My daughter got married three years ago, and during the one-year planning phase (!), I grew curious about the history of wedding traditions and decided to do a little research. Here’s what I found.

The engagement ring stems from medieval times, when the groom would pay for a bride’s hand in marriage. Part of this payment would include precious stones as a symbol of intent to marry. During the ceremony, the groom would place the wedding ring on three of the bride’s fingers, symbolizing God the Father, God the Son, and God the Holy Spirit. The ring would then remain on the third finger, the ring finger.

Diamond engagement rings originated with the medieval Italians, who believed that the diamond was created in the Flames of Love.

Ancient Romans believed that the vein in the third finger of the left hand led directly to the heart; therefore, this became the wedding ring finger. The placing of rings on this finger by the bride and groom joined the couple’s hearts and destinies.

Bridal showers stem from early Holland where, if a bride’s father did not approve of her choice and refused to provide her with a dowry, her friends would shower her with gifts in an effort to build her dowry. The term “bridal shower” was not actually used until the 1890s, when during one such event, the bride’s gifts were placed inside a parasol which was opened over the bride’s head, showering her with gifts.
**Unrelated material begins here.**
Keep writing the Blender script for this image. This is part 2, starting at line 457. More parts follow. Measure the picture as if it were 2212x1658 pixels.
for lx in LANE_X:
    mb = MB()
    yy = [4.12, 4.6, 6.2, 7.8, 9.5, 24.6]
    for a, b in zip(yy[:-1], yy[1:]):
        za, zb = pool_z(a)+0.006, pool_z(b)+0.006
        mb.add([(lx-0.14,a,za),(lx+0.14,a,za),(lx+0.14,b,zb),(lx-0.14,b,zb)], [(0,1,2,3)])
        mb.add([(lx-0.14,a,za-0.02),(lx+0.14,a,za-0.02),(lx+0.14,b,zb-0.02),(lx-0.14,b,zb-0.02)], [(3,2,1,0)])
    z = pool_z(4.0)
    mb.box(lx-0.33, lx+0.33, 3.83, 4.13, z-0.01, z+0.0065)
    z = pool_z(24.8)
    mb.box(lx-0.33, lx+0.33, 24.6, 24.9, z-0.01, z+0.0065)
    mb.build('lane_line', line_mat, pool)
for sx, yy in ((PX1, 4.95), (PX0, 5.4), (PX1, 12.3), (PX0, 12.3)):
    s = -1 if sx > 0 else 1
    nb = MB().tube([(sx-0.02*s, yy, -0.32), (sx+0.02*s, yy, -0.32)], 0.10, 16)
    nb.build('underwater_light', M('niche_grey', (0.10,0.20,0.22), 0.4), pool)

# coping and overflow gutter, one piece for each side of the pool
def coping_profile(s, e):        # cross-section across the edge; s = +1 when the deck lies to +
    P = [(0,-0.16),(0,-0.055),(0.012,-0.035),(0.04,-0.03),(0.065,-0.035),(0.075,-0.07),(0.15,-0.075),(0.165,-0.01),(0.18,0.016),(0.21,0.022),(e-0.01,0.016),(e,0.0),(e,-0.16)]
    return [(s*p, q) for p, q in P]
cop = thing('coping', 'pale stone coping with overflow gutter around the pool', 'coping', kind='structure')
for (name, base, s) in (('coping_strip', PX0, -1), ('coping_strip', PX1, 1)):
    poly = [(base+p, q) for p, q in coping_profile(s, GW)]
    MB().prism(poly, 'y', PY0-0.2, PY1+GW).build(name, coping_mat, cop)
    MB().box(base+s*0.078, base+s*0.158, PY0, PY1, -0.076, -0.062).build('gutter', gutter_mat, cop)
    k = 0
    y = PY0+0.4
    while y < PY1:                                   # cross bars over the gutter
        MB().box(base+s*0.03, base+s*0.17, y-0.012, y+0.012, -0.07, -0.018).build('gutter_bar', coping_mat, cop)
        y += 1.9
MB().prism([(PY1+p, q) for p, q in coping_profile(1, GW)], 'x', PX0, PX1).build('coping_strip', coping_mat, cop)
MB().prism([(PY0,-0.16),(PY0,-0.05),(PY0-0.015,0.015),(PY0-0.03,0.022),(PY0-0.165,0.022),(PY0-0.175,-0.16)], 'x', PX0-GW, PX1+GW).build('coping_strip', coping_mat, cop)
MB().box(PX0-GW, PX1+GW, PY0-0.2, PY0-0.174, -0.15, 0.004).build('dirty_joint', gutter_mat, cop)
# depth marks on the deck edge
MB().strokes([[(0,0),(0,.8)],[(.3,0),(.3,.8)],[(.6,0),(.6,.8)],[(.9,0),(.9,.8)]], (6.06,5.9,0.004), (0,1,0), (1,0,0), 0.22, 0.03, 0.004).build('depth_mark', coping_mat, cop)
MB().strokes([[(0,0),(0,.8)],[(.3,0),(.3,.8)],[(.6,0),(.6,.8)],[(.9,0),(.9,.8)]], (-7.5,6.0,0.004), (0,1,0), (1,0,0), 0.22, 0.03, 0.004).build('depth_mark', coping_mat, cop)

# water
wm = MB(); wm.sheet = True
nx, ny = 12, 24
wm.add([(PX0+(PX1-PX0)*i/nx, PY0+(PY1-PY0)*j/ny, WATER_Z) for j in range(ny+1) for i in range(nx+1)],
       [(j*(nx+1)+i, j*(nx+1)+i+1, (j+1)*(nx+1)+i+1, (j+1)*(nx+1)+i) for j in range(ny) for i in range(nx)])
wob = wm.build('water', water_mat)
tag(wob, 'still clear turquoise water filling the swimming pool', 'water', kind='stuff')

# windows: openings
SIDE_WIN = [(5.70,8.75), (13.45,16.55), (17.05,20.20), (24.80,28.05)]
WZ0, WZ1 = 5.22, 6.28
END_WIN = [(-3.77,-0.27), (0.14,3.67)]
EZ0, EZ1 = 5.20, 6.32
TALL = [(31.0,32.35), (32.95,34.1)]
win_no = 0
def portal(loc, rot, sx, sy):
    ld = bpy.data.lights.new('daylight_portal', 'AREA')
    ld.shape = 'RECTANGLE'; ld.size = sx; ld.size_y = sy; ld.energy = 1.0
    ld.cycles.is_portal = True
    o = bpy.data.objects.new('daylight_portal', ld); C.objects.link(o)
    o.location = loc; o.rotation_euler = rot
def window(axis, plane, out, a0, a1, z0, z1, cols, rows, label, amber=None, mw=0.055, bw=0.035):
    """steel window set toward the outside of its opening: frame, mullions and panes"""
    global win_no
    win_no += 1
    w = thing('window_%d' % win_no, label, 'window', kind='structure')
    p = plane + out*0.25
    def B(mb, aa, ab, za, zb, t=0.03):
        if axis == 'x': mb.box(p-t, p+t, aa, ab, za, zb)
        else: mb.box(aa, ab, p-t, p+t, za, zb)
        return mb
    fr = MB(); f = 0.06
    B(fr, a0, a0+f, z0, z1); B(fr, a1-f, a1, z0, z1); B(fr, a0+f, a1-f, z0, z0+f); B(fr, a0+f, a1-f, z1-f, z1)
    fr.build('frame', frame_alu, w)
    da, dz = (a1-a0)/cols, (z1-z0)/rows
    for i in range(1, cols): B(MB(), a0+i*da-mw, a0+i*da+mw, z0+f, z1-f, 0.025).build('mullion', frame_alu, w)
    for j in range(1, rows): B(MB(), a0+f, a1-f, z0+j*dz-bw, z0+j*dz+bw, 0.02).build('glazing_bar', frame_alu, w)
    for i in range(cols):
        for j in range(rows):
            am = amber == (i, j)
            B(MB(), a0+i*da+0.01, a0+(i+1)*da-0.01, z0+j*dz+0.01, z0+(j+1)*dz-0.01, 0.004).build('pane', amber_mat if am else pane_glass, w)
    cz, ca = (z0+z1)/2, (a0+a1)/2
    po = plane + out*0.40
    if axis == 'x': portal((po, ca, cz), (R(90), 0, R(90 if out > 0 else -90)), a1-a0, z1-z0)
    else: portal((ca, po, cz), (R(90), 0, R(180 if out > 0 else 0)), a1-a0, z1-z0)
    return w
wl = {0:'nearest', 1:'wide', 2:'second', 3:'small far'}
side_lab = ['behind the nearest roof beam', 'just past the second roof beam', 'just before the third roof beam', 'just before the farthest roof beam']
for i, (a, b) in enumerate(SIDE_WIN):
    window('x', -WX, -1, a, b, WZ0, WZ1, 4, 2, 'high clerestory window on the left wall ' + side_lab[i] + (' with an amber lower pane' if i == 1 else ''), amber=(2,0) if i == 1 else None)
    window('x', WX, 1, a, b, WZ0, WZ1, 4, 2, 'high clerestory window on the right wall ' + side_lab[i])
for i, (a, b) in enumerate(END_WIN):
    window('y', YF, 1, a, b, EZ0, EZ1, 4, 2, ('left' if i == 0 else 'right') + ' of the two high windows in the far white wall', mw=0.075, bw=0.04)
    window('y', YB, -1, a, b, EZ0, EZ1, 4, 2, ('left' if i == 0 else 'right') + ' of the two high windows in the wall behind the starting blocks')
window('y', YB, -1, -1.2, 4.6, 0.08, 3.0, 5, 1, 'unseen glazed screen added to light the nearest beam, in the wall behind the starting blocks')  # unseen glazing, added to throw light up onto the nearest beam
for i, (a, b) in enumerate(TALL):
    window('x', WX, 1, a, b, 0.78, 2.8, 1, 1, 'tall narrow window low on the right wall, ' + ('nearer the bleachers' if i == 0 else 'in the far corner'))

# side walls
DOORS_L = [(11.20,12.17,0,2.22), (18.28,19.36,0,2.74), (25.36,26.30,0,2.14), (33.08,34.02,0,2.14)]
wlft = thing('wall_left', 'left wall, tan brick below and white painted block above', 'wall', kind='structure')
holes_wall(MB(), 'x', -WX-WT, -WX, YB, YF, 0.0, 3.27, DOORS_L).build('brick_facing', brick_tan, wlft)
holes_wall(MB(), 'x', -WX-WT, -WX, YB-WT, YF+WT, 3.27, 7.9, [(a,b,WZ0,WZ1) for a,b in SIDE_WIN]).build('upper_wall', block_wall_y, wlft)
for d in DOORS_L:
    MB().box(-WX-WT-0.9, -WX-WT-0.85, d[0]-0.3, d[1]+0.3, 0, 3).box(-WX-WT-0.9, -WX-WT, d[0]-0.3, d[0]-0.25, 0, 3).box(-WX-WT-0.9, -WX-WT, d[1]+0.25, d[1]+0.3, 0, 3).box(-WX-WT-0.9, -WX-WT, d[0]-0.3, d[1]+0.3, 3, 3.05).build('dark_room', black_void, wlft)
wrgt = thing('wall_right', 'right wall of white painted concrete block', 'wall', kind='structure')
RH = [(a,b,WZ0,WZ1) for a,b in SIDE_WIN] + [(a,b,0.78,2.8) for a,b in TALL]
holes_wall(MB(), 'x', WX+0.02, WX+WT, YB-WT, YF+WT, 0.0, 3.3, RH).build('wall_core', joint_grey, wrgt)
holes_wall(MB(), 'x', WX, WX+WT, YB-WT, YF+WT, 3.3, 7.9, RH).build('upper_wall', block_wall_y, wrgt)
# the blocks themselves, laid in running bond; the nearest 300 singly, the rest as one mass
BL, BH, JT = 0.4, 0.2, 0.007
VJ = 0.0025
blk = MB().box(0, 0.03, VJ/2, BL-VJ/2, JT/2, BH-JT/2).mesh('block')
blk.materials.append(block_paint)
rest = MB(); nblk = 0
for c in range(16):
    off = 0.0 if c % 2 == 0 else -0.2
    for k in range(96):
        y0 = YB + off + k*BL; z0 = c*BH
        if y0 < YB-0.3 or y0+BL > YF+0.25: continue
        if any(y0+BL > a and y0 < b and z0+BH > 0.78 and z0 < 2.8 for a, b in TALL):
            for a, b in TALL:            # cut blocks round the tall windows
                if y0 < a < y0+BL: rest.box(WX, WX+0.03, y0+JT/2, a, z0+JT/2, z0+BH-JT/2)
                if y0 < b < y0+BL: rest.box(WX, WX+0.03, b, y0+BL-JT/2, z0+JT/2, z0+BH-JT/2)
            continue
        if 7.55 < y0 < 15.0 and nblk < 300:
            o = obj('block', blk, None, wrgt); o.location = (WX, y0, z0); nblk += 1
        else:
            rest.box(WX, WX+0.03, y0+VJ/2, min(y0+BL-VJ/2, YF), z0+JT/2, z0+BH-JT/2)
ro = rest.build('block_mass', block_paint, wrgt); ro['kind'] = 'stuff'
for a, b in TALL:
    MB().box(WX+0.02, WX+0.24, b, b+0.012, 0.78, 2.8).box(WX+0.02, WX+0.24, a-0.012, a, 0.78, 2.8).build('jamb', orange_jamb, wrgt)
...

The bachelor party initiated in fifth century Sparta, when military friends would celebrate with one another on the eve of a comrade’s wedding, toasting his last hours of freedom, and during which time, the groom-to-be would swear continued allegiance to his comrades.
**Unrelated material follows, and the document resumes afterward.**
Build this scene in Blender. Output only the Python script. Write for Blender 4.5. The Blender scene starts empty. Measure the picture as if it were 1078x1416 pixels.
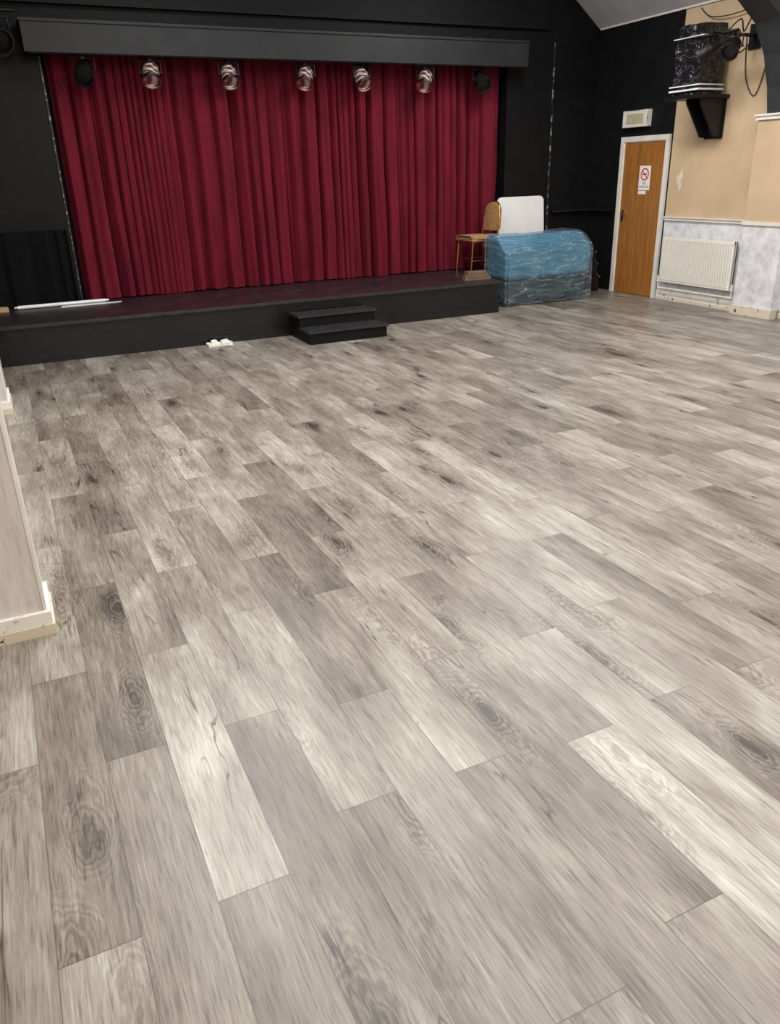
import bpy, bmesh, math, random
from mathutils import Vector, Matrix, noise
random.seed(7)
S=1.65
scene=bpy.context.scene
COL=scene.collection
try:
    scene.view_settings.view_transform='Standard'
    scene.view_settings.look='None'
except Exception: pass

# ------------------------------------------------------------------ materials
def newmat(name):
    m=bpy.data.materials.new(name); m.use_nodes=True
    nt=m.node_tree; b=nt.nodes['Principled BSDF']
    return m,nt,b
def N(nt,t,**kw):
    n=nt.nodes.new(t)
    for k,v in kw.items(): setattr(n,k,v)
    return n
def L(nt,a,b): nt.links.new(a,b)
def setin(n,k,v):
    if k in n.inputs: n.inputs[k].default_value=v
def ramp(nt,fac,stops):
    r=N(nt,'ShaderNodeValToRGB'); cr=r.color_ramp
    while len(cr.elements)>1: cr.elements.remove(cr.elements[0])
    cr.elements[0].position=stops[0][0]; c=stops[0][1]; cr.elements[0].color=(*c,1)
    for p,c in stops[1:]:
        e=cr.elements.new(p); e.color=(*c,1)
    L(nt,fac,r.inputs[0]); return r.outputs[0]
def mapping(nt,scale,coord='Object'):
    tc=N(nt,'ShaderNodeTexCoord'); mp=N(nt,'ShaderNodeMapping')
    mp.inputs['Scale'].default_value=scale
    L(nt,tc.outputs[coord],mp.inputs['Vector']); return mp.outputs[0]
def noisen(nt,vec,scale,detail=4,rough=.55,dist=0):
    n=N(nt,'ShaderNodeTexNoise'); n.inputs['Scale'].default_value=scale
    n.inputs['Detail'].default_value=detail; n.inputs['Roughness'].default_value=rough
    n.inputs['Distortion'].default_value=dist
    L(nt,vec,n.inputs['Vector']); return n.outputs[0]
def bump(nt,b,h,strength=.3,dist=.01):
    n=N(nt,'ShaderNodeBump'); n.inputs['Strength'].default_value=strength; n.inputs['Distance'].default_value=dist
    L(nt,h,n.inputs['Height']); L(nt,n.outputs[0],b.inputs['Normal'])
def math_(nt,op,a,b=None,clamp=False):
    n=N(nt,'ShaderNodeMath',operation=op); n.use_clamp=clamp
    for i,v in enumerate((a,b)):
        if v is None: continue
        if isinstance(v,(int,float)): n.inputs[i].default_value=v
        else: L(nt,v,n.inputs[i])
    return n.outputs[0]
def mixc(nt,fac,a,b,mode='MIX'):
    n=N(nt,'ShaderNodeMix',data_type='RGBA',blend_type=mode)
    for i,v in ((0,fac),(6,a),(7,b)):
        if isinstance(v,(int,float)): n.inputs[i].default_value=v
        elif isinstance(v,tuple): n.inputs[i].default_value=(*v,1)
        else: L(nt,v,n.inputs[i])
    return n.outputs[2]
def simple(name,c1,c2=None,scale=6,rough=.5,metal=0,stretch=(1,1,1),bs=.15,spec=.5,bscale=None,detail=4):
    m,nt,b=newmat(name)
    if c2 is None: c2=tuple(x*.8 for x in c1)
    v=mapping(nt,stretch); n=noisen(nt,v,scale,detail)
    L(nt,ramp(nt,n,[(.3,c2),(.7,c1)]),b.inputs['Base Color'])
    b.inputs['Roughness'].default_value=rough; b.inputs['Metallic'].default_value=metal
    setin(b,'Specular IOR Level',spec)
    if bs>0: bump(nt,b,noisen(nt,v,bscale or scale*6,3),bs,.004)
    return m

M={}
M['black_wall']=simple('black_paint',(.0058,.0062,.0078),(.0030,.0033,.0044),5,.6,bs=.5,bscale=30,spec=.18)
M['black_panel']=simple('black_panel',(.0048,.0050,.0062),(.0026,.0028,.0037),5,.55,bs=.3,spec=.2)
M['black_satin']=simple('black_satin',(.010,.010,.0115),(.0045,.0045,.0055),9,.25,bs=.5,bscale=10,stretch=(1,1,2),spec=.45)
M['tread']=simple('tread_paint',(.030,.031,.033),(.016,.016,.018),9,.30,bs=.4,bscale=12)
M['header']=simple('header_grey',(.017,.018,.0215),(.0105,.0115,.014),3,.5,bs=.2,spec=.3)
M['black_metal']=simple('black_metal',(.008,.008,.009),(.005,.005,.006),10,.4,bs=.05,spec=.35)
M['black_cloth']=simple('black_cloth',(.0045,.0045,.0055),(.0025,.0025,.0033),12,.9,bs=.3,spec=.15)
M['white_paint']=simple('white_gloss_paint',(.78,.76,.72),(.66,.63,.58),6,.3,bs=.1)
M['radiator']=simple('radiator_enamel',(.80,.78,.72),(.74,.72,.66),3,.3,bs=.02)
M['grey_ceiling']=simple('grey_ceiling',(.50,.50,.54),(.40,.40,.44),4,.8,bs=.3)
M['gold']=simple('gold_metal',(.62,.38,.12),(.45,.26,.08),20,.3,metal=1,bs=.02)
M['chair_fabric']=simple('tan_fabric',(.50,.30,.13),(.22,.11,.05),45,.85,bs=.4)
M['timber']=simple('timber',(.20,.125,.075),(.09,.06,.035),8,.7,stretch=(1,8,8),bs=.3)
M['table_plastic']=simple('table_plastic',(.80,.80,.80),(.74,.74,.75),5,.4,bs=.1)
M['dark_brace']=simple('brace_paint',(.034,.037,.043),(.022,.024,.029),4,.5,bs=.2)
M['silver']=simple('silver_metal',(.80,.80,.80),(.62,.62,.62),12,.18,metal=1,bs=.05)
M['sign_face']=simple('exit_sign_face',(.50,.47,.28),(.40,.38,.24),8,.35,bs=.02)
M['paper']=simple('paper',(.85,.84,.82),(.80,.79,.77),10,.6,bs=.02)
M['red']=simple('sign_red',(.70,.03,.04),(.62,.02,.03),10,.5,bs=0)
M['ink']=simple('ink_black',(.02,.02,.02),(.015,.015,.015),10,.5,bs=0)
M['cable']=simple('cable_rubber',(.02,.02,.02),(.012,.012,.012),10,.5,bs=0)
M['cardboard']=simple('cardboard',(.45,.31,.19),(.36,.24,.14),8,.8,bs=.2)
M['tube']=simple('white_tube',(.85,.87,.88),(.70,.72,.74),15,.15,bs=.1)
M['cream']=simple('cream_plaster',(.60,.52,.38),(.50,.43,.30),5,.7,bs=.2)
M['filler']=simple('wall_filler',(.74,.68,.58),(.62,.52,.38),12,.8,bs=.3)

def chipped(name,base,chip,scale,lo,hi,rough=.5,stretch=(1,1,1)):
    m,nt,b=newmat(name); v=mapping(nt,stretch); n=noisen(nt,v,scale,6,.7)
    L(nt,ramp(nt,n,[(0,base),(lo,base),(hi,chip),(1,chip)]),b.inputs['Base Color'])
    b.inputs['Roughness'].default_value=rough; bump(nt,b,n,.3,.004); return m
M['chip_edge']=chipped('chipped_black_edge',(.012,.012,.013),(.34,.27,.20),14,.54,.58)
M['chip_cream']=chipped('chipped_cream_base',(.62,.55,.44),(.03,.025,.02),13,.60,.62,.7)
M['chip_white']=chipped('chipped_white_skirting',(.78,.76,.72),(.50,.42,.32),9,.60,.66,.4)

def side_wall_mat(name,ysplit,zdado,black=True):
    m,nt,b=newmat(name)
    g=N(nt,'ShaderNodeNewGeometry'); sx=N(nt,'ShaderNodeSeparateXYZ'); L(nt,g.outputs['Position'],sx.inputs[0])
    v=mapping(nt,(1,1,1))
    tan=ramp(nt,noisen(nt,v,2.5,4),[(.3,(.50,.37,.235)),(.7,(.60,.45,.30))])
    vo=N(nt,'ShaderNodeTexVoronoi'); vo.inputs['Scale'].default_value=9
    nd=N(nt,'ShaderNodeTexNoise'); nd.inputs['Scale'].default_value=5; L(nt,v,nd.inputs['Vector'])
    mx=mixc(nt,.25,v,nd.outputs[1]); L(nt,mx,vo.inputs['Vector'])
    n2=noisen(nt,v,14,6,.65,1.5)
    wf=math_(nt,'ADD',math_(nt,'MULTIPLY',vo.outputs[0],.5),math_(nt,'MULTIPLY',n2,.6))
    wp=ramp(nt,wf,[(.3,(.50,.50,.54)),(.55,(.64,.64,.67)),(.75,(.76,.76,.78))])
    isup=math_(nt,'GREATER_THAN',sx.outputs[2],zdado)
    c=mixc(nt,isup,wp,tan)
    if black:
        blk=ramp(nt,noisen(nt,v,5,4),[(.3,(.0036,.0040,.0050)),(.7,(.0068,.0072,.0088))])
        isb=math_(nt,'GREATER_THAN',sx.outputs[1],ysplit)
        c=mixc(nt,isb,c,blk)
    L(nt,c,b.inputs['Base Color']); b.inputs['Roughness'].default_value=.6; setin(b,'Specular IOR Level',.2)
    bump(nt,b,n2,.25,.004)
    return m
M['wall_right']=side_wall_mat('right_wall_paint',5.045*S,.615*S)
M['pilaster']=side_wall_mat('pilaster_paint',0,.615*S,black=False)
m,nt,b=newmat('washed_wood_wallpaper')
v=mapping(nt,(9,9,1.2)); n=noisen(nt,v,4,8,.65,.4)
v2=mapping(nt,(1,1,.4)); n2=noisen(nt,v2,4,4)
f=math_(nt,'ADD',math_(nt,'MULTIPLY',n,.6),math_(nt,'MULTIPLY',n2,.4))
L(nt,ramp(nt,f,[(.35,(.42,.37,.38)),(.5,(.58,.52,.52)),(.65,(.68,.63,.62))]),b.inputs['Base Color'])
b.inputs['Roughness'].default_value=.6; bump(nt,b,n,.2,.003); M['wash_wood']=m
m,nt,b=newmat('door_veneer')
v=mapping(nt,(10,10,.8)); n=noisen(nt,v,3,6,.6,.8)
L(nt,ramp(nt,n,[(.3,(.24,.090,.016)),(.5,(.32,.125,.026)),(.7,(.40,.17,.042))]),b.inputs['Base Color'])
b.inputs['Roughness'].default_value=.35; M['door']=m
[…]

In Anglo-Saxon times, if women were in short supply in a community, a bachelor would capture a bride from a nearby community, aided by a warrior companion, his best man. The best man would stay by the groom’s side during the wedding ceremony, in case the bride’s family attacked the wedding party, attempting to retake the bride. After the wedding, the best man would stand guard outside the newly married couple’s home, where they would stay in hiding long enough for the captured bride to become impregnated (the honeymoon period).

The first best men and ushers or groomsmen (then called bridesmen or bridesknights)  were used more as a militia, to fight off the bride’s angry relatives during the days when brides were captured for marriage. The women who helped the bride prepare for the ceremony were called bridesmaids or brideswomen.

During the wedding ceremony, the groom would place the captured bride on his left side and hold onto her with his left hand, freeing his right hand (or sword hand) for defense in case of attack. Apparently, there weren’t many left-handed grooms back then.

Bridesmaids dressed like the bride and ushers and best men dressed like the groom, to confuse jealous suitors or evil spirits attempting to harm the newlyweds.

The new, and reluctant, captured bride would usually have to be carried (sometimes dragged) over the threshold to the bridal chamber by her husband; thus the tradition of carrying the bride over the threshold.

In biblical times, the bride and groom wore a blue band around the bottom of their wedding attire, as blue was thought to represent purity. Thus, the something blue was born.

As for the white wedding dress, this was made popular in 1499 by Anne of Brittany. White does not symbolize chastity but joy.

In Roman times, a bride’s veil covered her from head to toe and, upon her death, would become her burial shroud.  

During the Anglo-Saxon days, the veil was used during arranged marriages, where oftentimes the groom was not allowed to see the bride until the wedding ceremony, when he lifted the veil. In many cases, the bride was used as barter, in exchange for political alliance, land, social status or currency. The word “wedding” derives from the root term meaning wager or gamble.

The bridal bouquet was once a mixture of garlic, grains and herbs in an effort to drive evil spirits away. This eventually gave way to flowers, which symbolize fertility and everlasting love.

The tradition of giving the bride away by the father is imbedded in the archaic notion that a daughter was her father’s property, transferred to the groom upon her wedding.

The garter toss came about during the 14th century, when it was customary for the bride to toss her garter to the men attending the ceremony.  

Preceding and during the Middle Ages, it only took both partners stating their consent to be spouse to one another for a marriage to take place. The more traditional marriage involving a priest or minister didn’t become church policy until the 15th century.

In the early days of Great Britain, in rural areas where priests and ministers were rare, handfasting was a popular ritual, marrying the couple for one year and a day. The couple would join hands, right to right and left to left, forming the infinity symbol. After the year and day were up, they could renew their marriage permanently or for another year and day. Handfasting was the accepted form of marriage until the early 1500’s.

Ancient Romans would break a cake made of wheat or barley over the bride’s head as a symbol of her fertility. It became tradition to stack cakes atop one another, forming a tower as tall as possible. The bride and groom were then to kiss over the tower. If they did so without knocking it down, a lifetime of good fortune was ensured. It was only during the reign of King Charles II of England that the wedding cake became an edible part of the ceremony, at which time, it was covered with sugar icing.

Honeymoons are linked back to ancient-time Teutonics. Weddings at that time were always held under the full moon, and afterward, the bride and groom would drink honey wine for one full moon cycle, or one month. Thus, honeymoon.